The senior BJP leader said Prime Minister Modi’s commitment to democracy has healed the wounds of the Emergency which was a “black spot” in the history of independent India.
The Emergency was declared on this day in 1975 by then prime minister Indira Gandhi.
Singh said an evaluation of the “dark period of Emergency” is important so that the young generation can understand the meaning and significance of true democracy, its value and the sacrifices given by “our seniors to save and sustain it”.
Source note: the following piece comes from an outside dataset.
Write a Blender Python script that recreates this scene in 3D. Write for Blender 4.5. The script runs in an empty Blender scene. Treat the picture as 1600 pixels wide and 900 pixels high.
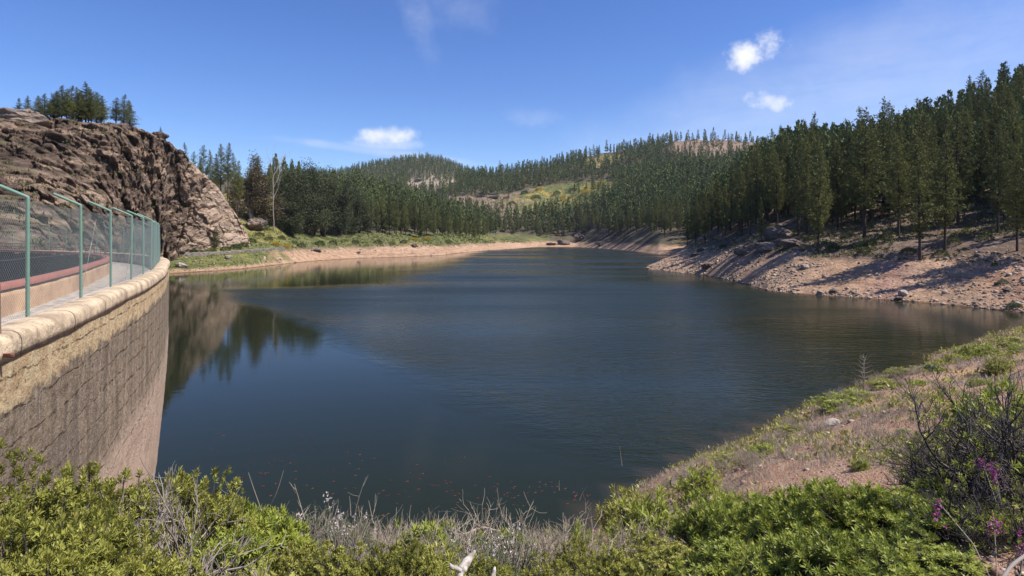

Hailing the commitment of leaders and the common masses in resisting the imposition of Emergency, the Minister of State in the Prime Minister’s Office said the leaders of Jana Sangh supported the pro-democracy movement led by Jayaprakash Narayan and rose against the draconian measures taken by the government.
“Jana Sangh followed the mantra of ‘nation first, self last’ in true spirit and as a party dissolved itself to join the JP movement,” he recalled.
Referring to Winston Churchill’s statement that India would not survive as a democracy even for half a century after gaining freedom, Singh said had the British premier been alive today, he would have regretted his statement seeing India growing as a vibrant democracy under Narendra Modi and leading the world in every sphere.
“Today India has even left behind Churchill’s UK in many spheres, including economy,” he said.
He said the world today not only recognises India as a stable democracy but also a force to reckon with. “This was evident from Modi’s just-concluded US visit, when even the US visibly accepted India as an equal partner in all the bilateral engagements,” he added.